Door staff can really make or break your night sometimes by setting your mood and I must say that I’ve had nothing but good experiences straight from the get go at Miss Libertine. Thankfully tonight was no exception so the night was bound to go uphill. It’s a bit like scoring a rock star park out the front of a venue; always a good omen. Upon entering the front bar section, where the bar staff are equally as friendly and adept at mixing a grand gin, the breaksy tracks continued to put me in to an uplifted mode and I have always thought that having a DJ behind and above the bar was a novel concept. As my friend hadn’t been to this venue before (having recently moved here from Adelaide as have I) we headed from this bar in to the back room which deceptively seems as if it could be an outdoor area, until further inspection proves that there is a fully enclosing roof up amongst the various angles. For the moment the music from the front bar was being piped through to the back, but equipment on the stage gave some clues as to what was to come. Damn, but, the multimedia outfit Mink Engine had already played and the duo are an item that shouldn’t have been missed. I could have done with some sweet stimulating visuals to sassy bold beats.
The wait wasn’t long before the next artist performed his set and I say this as it was one rapping MC on the mic on stage supported by a DJ on the other side of the room, effectively behind the dance floor. I shuffled over to take a peek at the technique and although I could see a lot of scratching action, it could hardly be heard above the track playing on the other turntable and the on stage vocals. All I could think was that the DJ was doing himself a disservice by not being seen or heard. Well if the three wise monkeys are anything to go by then there was indeed someone speaking, MC Tray. One of the lines that caught my fanciful ears basically conveyed that spoken word made rhyme sound ill which I found quite ironic given that most of his lyrics rhymed. But the sentiment wasn’t wasted on me, after all I have seen Gil Scott Heron live and spoken word was the birth mother of many genres of music. I always like to compare an artist’s styles to other artists, so this act are best described, in my opinion, as Eminem lyrics to Kanye West beats, in the sense that the lyrics invoked thought and weren’t just a part of the melody.
The next band to play I’m afraid I can’t comment much on as I was too engrossed by the music in the front bar section, featuring Leftfield’s _Afro-Left), a thumping track that I haven’t heard out in ages. Let me suffice it to say that the band, Skipping Girl Vinegar, were very Brit pop and if you have an affinity for Coldplay albums you would like their sound.

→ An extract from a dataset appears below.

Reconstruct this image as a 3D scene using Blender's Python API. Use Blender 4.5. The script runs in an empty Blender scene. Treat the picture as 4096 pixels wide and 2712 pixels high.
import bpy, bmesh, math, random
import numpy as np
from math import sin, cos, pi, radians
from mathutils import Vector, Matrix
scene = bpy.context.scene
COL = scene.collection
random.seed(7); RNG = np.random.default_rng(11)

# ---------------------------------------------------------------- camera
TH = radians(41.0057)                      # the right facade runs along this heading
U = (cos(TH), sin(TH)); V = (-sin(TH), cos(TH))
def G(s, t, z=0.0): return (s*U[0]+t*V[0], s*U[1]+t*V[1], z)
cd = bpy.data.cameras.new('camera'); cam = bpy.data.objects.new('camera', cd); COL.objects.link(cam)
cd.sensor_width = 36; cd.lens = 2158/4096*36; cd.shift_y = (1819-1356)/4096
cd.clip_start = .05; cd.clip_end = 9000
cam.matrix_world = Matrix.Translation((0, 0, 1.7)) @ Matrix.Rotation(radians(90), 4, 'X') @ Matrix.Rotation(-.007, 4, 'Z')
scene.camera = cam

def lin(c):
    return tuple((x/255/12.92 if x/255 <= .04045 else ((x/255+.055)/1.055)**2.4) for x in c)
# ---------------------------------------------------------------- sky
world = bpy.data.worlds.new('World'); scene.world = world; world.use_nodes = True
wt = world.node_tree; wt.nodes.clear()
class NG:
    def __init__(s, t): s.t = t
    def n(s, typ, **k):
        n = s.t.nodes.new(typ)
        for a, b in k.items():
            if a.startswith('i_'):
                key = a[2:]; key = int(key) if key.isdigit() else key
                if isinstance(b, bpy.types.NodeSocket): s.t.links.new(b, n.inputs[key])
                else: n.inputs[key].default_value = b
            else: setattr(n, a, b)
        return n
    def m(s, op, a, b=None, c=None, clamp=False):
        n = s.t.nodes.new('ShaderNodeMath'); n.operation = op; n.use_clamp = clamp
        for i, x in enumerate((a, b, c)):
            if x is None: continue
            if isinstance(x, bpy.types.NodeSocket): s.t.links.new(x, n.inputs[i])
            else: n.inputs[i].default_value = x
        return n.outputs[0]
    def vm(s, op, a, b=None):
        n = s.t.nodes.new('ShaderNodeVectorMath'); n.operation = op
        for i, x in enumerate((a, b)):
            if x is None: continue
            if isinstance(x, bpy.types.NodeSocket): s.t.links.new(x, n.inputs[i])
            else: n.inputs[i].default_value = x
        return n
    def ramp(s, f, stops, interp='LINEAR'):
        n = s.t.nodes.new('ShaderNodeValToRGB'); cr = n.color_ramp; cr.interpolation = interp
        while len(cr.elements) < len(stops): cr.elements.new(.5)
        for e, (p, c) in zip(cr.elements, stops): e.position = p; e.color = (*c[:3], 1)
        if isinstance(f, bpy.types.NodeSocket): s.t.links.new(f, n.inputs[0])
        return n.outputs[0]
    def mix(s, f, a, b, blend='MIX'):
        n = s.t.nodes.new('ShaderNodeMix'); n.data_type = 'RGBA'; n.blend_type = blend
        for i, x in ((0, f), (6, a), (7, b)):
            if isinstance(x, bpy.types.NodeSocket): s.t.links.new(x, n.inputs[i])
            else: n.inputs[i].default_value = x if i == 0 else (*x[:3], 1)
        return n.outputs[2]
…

Well my friend had to split but thankfully some of the members of High Rise Rollers took me under their wings and ushered me from the outside smoking area in to see The Galvatrons. Stay at home folks if you feel that electro and rock, punk is best kept in the 80s, but if you are like me the resurgence by this original energetic four piece is refreshingly different from the straight out pure electro or rock band breeds. But I don’t mean literally that you should stay at home, as this is one band that needs to be seen to be believed. I just want to state for the record that they are flat out fun, if you don’t take the whole act seriously and just go with it. Live a little! The lead singer knows how to perform, and he and the bass guitarist (who can hardly be seen for the thrashing of an excellent head of hair) certainly can wah the strings of any guitar. Then there is the uber cool keyboarder backed up by a maniac on the drums (a real animal); that is a maniac in the nicest possible way. I would describe their music as Van Halen, Poison (if only because of the lead singer Johnny’s brazen blondness) and Europe (again if only because they sample some of The Final Countdown) on massive amounts of Red Bull.
And if I didn’t get enough of them at Miss Libertine, I happened to unexpectedly see The Galvatrons play again the very next night at Soco, the temporary shipping container club down at the promenade in St Kilda, next to the Palais. How kismet.